EU Boosts Airline Passenger Rights
The European Commission yesterday, 13 March, announced a package of measures to ensure that air passengers have new and better rights to information, care and re-routing when they are stranded at an airport. At the same time there will be better complaint procedures and enforcement measures so passengers can actually obtain the rights to which they are entitled.
The proposed revision to Regulation 261/2004 on air passenger rights clarifies legal grey areas and introduces new rights where necessary.
“It is very important that passenger rights do not just exist on paper… The aim is to get passengers where they want to be as quickly as possible while giving the airlines the time they need to sort problems out,” Vice President Siim Kallas said.
The proposal updates passenger rights in four key areas:
1. Clarifying Grey Areas: rights to information on delayed or cancelled flights; extraordinary circumstances*; rights in relation to long delays and tarmac delays; contingency planning; rights to re-routing and rights on connecting flights.
2. New Rights: in the case of rescheduling; misspelt names; new rights with regard to mishandled baggage and transparency requirements for cabin and checked luggage.
3. Enforcement, Complaint-Procedures and Sanctioning: strengthening oversight of air carriers by national and European authorities (monitoring and joint investigations); as well as for complaint handling and enforcing individual rights (including a requirement on airlines to reply to complaints within two months); insolvency.
4. Disproportionate Financial Burden: limits to assistance; limits for regional operations; sharing the economic burden.
Regional airlines have cause for concern following the proposed revision by the European Commission to Regulation 261/2004.
“The revision does address some flaws in the current passenger rights legislation, but it also raises new worrying aspects that need to be considered,” says Simon McNamara, Director General, European Regions Airline Association (ERA).
For a full list of the European Commission’s air passenger rights proposal, press here.
* “Extraordinary circumstances” are those circumstances when air carriers are not required to pay compensation to passengers.
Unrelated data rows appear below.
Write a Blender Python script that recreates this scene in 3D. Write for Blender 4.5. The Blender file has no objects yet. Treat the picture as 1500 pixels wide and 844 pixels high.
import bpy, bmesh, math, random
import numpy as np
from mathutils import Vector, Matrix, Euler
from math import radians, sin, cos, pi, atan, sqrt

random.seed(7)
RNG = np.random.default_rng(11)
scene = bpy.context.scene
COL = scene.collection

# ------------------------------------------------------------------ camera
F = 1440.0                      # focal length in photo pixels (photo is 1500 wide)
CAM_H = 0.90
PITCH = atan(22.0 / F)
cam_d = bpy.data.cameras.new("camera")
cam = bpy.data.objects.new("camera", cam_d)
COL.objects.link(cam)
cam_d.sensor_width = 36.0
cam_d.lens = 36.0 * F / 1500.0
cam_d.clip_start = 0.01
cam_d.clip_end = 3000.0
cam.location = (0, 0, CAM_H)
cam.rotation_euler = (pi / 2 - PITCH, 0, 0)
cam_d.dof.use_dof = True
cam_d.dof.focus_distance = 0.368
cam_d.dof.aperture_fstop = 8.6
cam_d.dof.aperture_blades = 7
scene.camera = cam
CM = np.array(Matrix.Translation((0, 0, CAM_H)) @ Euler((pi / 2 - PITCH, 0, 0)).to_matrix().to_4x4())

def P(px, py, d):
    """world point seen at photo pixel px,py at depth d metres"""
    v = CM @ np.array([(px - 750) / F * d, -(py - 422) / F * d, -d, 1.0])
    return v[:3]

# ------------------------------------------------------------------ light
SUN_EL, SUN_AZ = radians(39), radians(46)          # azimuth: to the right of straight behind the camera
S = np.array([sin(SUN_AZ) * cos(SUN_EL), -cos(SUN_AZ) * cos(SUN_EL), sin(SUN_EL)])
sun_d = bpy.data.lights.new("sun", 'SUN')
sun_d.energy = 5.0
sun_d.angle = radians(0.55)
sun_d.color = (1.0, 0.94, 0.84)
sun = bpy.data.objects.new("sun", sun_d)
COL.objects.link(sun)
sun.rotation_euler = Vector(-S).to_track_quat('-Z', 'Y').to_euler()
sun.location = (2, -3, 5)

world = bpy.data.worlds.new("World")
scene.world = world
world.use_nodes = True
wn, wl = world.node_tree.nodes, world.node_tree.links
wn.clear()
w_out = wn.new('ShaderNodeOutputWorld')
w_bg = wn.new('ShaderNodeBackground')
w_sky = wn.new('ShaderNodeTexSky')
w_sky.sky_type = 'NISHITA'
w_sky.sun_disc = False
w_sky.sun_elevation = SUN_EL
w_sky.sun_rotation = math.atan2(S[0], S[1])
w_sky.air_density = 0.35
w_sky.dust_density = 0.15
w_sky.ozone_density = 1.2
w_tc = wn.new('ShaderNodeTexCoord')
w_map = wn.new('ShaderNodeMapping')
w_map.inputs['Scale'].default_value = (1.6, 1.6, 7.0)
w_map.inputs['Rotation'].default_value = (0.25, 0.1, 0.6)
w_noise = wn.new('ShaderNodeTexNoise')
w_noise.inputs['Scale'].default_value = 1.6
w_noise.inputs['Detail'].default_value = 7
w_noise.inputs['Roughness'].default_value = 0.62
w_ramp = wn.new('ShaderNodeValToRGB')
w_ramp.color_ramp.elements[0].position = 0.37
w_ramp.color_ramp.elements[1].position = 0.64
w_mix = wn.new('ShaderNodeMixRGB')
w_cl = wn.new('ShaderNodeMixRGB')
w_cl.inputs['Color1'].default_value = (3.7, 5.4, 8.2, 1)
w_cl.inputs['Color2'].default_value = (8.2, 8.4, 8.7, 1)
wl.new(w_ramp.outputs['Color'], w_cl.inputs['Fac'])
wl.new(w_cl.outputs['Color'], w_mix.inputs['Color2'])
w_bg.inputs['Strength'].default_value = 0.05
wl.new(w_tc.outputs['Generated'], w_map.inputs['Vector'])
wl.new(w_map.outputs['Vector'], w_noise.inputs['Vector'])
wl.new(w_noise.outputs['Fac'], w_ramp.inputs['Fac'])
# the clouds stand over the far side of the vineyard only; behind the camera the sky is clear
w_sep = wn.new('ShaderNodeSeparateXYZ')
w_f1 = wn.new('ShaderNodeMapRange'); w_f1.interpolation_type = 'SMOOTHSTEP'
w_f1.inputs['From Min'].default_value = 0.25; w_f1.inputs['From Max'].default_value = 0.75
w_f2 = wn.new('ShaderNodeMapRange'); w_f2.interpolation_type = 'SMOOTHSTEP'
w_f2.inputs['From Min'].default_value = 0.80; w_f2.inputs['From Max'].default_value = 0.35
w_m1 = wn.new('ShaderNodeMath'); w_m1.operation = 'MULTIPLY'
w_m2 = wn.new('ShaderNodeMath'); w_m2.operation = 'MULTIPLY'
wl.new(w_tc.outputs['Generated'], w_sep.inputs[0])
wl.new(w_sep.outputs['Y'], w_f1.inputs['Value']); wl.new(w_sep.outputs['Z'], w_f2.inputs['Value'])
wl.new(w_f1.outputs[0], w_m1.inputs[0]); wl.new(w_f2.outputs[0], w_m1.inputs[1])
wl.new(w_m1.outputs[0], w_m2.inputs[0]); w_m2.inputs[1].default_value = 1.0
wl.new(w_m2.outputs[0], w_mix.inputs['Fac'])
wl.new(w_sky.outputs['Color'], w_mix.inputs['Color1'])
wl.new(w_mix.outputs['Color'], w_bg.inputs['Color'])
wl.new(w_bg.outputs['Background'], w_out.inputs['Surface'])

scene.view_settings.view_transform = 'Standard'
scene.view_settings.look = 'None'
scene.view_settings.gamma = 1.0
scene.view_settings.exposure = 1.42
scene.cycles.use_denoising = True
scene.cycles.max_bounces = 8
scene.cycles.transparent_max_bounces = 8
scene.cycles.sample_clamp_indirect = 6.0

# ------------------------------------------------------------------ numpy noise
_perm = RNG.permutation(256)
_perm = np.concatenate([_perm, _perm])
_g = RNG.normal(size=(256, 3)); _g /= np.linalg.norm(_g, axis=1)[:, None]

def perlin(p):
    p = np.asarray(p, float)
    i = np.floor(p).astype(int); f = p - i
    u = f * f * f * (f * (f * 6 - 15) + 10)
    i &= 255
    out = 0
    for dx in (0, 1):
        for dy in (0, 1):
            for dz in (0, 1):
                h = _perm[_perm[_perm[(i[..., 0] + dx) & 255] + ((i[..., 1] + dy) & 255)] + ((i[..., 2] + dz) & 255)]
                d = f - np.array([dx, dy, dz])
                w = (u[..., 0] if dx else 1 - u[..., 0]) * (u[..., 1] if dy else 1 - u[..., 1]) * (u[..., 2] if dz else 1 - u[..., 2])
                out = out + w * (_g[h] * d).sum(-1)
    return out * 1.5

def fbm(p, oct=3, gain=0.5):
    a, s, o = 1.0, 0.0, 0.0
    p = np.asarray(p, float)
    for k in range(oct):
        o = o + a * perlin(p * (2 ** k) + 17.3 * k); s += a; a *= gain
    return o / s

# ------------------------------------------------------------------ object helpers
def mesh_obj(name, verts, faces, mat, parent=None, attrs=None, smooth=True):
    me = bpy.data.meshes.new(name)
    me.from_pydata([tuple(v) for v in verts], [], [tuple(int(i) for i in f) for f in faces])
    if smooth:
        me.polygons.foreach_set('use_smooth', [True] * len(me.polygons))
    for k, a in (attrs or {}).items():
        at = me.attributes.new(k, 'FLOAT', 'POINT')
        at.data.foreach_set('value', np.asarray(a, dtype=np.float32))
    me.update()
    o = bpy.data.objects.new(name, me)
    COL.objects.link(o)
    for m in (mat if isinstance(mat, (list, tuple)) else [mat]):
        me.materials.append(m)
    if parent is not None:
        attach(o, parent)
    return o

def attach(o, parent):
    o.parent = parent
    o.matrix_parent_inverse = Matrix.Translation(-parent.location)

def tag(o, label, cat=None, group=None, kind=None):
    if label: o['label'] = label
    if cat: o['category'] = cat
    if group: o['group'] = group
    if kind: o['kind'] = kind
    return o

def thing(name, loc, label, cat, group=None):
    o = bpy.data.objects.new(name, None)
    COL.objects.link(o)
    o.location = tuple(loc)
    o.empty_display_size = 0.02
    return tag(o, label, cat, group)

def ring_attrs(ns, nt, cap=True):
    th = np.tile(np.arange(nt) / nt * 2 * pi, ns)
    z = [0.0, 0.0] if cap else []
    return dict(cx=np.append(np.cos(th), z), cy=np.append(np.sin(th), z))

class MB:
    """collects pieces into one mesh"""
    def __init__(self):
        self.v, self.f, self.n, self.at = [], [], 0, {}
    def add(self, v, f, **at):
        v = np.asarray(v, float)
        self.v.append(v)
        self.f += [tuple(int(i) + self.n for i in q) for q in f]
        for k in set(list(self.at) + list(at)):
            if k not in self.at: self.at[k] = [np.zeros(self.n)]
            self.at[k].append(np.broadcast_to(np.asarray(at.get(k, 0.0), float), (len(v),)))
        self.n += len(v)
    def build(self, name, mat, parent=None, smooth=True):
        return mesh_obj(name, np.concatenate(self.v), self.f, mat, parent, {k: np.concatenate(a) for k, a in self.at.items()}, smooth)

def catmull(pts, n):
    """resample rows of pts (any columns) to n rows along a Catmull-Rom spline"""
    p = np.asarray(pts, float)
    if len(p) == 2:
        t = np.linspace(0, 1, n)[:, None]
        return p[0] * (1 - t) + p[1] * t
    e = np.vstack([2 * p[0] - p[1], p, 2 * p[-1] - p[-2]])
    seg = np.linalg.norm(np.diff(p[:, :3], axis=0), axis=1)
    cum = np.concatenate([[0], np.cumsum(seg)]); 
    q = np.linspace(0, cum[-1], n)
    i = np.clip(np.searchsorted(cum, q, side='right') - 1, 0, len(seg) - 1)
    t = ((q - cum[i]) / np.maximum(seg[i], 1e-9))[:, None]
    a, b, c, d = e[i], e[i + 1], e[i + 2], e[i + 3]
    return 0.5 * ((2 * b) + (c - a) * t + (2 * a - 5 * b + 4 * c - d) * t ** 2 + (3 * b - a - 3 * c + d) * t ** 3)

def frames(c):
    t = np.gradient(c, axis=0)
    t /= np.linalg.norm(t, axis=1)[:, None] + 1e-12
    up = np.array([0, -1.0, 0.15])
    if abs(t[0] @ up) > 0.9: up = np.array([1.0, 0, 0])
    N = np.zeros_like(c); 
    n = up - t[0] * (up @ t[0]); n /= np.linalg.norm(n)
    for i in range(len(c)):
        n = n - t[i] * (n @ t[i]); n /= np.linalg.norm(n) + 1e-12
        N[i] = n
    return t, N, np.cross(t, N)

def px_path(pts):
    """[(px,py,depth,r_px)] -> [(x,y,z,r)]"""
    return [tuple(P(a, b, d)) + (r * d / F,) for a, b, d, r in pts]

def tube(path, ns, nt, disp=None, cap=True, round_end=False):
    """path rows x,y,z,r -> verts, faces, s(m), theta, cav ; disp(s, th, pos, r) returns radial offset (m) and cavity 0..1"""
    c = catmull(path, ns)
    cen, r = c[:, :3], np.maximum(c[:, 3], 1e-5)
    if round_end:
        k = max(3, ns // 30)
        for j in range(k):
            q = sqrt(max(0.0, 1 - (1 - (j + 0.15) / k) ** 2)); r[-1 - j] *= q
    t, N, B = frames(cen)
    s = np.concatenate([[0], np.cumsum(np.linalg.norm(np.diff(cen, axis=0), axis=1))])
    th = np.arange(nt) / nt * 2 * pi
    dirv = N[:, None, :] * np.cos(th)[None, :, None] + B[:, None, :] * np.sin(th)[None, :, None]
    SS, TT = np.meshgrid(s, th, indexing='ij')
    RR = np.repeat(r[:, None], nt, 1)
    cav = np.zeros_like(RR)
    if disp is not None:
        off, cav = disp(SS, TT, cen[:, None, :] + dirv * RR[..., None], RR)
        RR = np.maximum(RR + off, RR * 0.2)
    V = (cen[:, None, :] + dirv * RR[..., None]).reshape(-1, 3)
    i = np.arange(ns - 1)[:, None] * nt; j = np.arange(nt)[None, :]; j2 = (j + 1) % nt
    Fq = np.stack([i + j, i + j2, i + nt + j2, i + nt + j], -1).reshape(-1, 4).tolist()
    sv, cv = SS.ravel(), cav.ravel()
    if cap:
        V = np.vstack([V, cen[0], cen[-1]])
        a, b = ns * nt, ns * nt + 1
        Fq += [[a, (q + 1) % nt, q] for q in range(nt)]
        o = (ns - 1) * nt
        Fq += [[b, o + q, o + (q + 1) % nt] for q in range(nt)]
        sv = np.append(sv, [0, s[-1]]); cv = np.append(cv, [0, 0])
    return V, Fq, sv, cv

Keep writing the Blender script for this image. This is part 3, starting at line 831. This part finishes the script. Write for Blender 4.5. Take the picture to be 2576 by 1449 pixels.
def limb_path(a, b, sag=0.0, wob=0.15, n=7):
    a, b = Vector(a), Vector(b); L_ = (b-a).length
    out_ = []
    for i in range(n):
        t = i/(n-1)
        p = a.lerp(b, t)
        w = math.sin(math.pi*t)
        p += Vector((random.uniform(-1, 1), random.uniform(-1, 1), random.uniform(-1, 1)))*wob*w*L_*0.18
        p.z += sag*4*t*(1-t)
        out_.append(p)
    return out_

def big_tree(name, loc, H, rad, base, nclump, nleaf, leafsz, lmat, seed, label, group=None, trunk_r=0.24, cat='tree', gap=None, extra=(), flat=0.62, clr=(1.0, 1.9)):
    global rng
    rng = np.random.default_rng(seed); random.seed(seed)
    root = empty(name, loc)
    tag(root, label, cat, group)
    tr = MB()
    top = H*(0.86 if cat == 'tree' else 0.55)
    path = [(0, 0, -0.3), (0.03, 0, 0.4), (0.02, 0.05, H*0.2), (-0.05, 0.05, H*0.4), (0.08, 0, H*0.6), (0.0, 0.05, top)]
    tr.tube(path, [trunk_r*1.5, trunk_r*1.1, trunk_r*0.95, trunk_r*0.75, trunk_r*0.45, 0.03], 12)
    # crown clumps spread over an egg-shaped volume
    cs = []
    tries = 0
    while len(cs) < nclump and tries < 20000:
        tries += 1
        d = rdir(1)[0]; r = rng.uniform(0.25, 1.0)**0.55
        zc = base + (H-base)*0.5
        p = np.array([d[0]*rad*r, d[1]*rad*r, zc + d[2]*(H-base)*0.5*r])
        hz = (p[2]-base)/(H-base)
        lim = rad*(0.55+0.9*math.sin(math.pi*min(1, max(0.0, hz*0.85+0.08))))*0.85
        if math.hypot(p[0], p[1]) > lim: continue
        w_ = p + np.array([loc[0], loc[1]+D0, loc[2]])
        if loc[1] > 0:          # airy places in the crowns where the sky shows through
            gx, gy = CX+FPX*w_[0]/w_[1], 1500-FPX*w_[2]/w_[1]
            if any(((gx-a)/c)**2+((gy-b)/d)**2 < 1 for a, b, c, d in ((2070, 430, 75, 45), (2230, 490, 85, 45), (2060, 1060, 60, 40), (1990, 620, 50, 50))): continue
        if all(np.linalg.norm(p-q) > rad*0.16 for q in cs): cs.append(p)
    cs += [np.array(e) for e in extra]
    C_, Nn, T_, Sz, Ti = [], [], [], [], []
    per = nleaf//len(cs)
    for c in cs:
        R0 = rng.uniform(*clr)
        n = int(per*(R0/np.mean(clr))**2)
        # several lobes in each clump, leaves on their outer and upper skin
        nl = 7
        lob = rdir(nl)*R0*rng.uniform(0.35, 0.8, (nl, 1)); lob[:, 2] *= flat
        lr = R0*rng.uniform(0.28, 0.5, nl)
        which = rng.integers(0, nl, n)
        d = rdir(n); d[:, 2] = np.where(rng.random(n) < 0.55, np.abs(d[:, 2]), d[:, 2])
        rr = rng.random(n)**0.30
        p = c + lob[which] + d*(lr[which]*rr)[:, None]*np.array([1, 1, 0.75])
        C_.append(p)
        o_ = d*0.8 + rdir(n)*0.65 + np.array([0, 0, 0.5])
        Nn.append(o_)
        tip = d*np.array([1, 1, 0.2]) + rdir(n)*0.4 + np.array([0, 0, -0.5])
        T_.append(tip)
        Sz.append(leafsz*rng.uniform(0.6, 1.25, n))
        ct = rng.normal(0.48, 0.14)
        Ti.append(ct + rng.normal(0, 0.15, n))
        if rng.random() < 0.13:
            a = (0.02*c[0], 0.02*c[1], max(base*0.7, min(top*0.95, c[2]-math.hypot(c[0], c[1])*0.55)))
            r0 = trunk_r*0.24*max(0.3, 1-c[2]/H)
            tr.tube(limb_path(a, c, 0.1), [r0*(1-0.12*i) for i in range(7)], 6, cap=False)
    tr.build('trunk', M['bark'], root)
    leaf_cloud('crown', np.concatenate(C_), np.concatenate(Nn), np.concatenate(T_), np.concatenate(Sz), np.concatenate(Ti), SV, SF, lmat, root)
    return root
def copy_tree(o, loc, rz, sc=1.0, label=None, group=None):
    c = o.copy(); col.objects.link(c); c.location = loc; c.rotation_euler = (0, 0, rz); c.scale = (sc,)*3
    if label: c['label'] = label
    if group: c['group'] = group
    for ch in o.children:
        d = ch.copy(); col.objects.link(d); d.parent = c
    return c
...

However, the term is not clearly defined in the current Regulation (261/2004). The Commission’s proposal defines “extraordinary circumstances” as circumstances that are not inherent in the normal exercise of the activity of the air carrier concerned and are beyond its actual control. For example, natural disasters or strikes by air traffic controllers should be seen as extraordinary, but technical problems identified during routine aircraft maintenance should not.